Como disse o Papa Francisco em certa ocasião, "precisamos de paz neste tempo de guerra mundial". E essa paz só virá quando os líderes aprenderem a ver no outro não um inimigo a ser destruído, mas um irmão a ser acolhido.

A Mulher Vestida de Sol em Tempos Sombrios

A imagem de Maria, Mulher vestida de sol, com a lua debaixo dos pés e uma coroa de doze estrelas, não é uma fantasia poética, mas uma visão profética do que a humanidade pode se tornar quando escolhe o caminho da fraternidade.

Em tempos em que o mundo registra o maior número de conflitos armados desde a Segunda Guerra Mundial, a Assunção de Nossa Senhora surge como um lembrete urgente de que existe uma alternativa à lógica da violência.

Esta alternativa não é utópica - ela foi vivida concretamente por uma jovem mulher de Nazaré que soube dizer "sim" a um projeto maior que ela mesma, que soube servir ao invés de dominar, que soube ver em cada pessoa um reflexo da dignidade divina.

Se os líderes mundiais conseguirem enxergar o outro como Maria enxergava - não como ameaça, mas como promessa; não como rival, mas como irmão; não como obstáculo, mas como colaborador na construção de um mundo mais justo -, então será possível transformar este "ano com mais guerras" no início de uma era de paz duradoura.

A Mulher vestida de sol continua a interceder pela humanidade.
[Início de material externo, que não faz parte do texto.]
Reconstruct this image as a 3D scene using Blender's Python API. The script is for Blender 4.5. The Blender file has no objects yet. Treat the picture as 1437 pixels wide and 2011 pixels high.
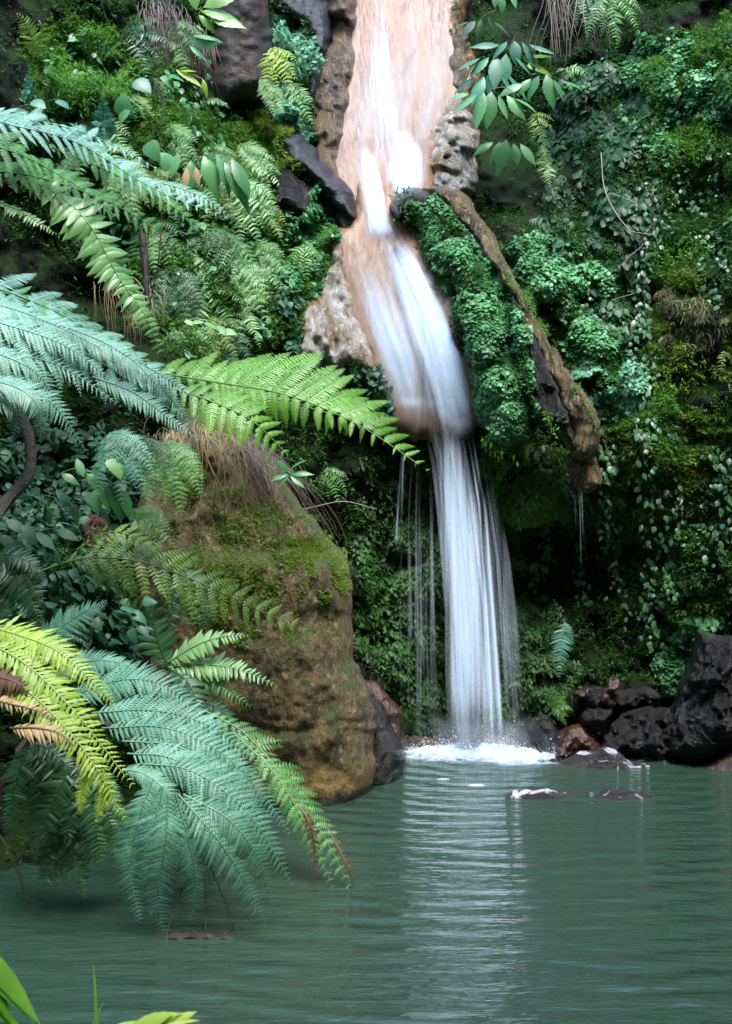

Cabe a nós, especialmente àqueles que exercem poder político, decidir se queremos seguir seu exemplo de humildade e serviço, ou se continuaremos alimentando o Dragão da guerra com nossa sede insaciável de dominação.

"Agora realizou-se a salvação, a força e a realeza do nosso Deus", proclama a liturgia de hoje. Que esta salvação se manifeste também na política internacional, por meio de líderes que tenham a coragem de seguir o exemplo mariano de colocar o bem da humanidade acima dos interesses particulares.

A paz mundial não é um sonho impossível, mas uma exigência moral para todos aqueles que reconhecem em Maria Santíssima o modelo perfeito de como a humanidade pode viver em harmonia, justiça e fraternidade.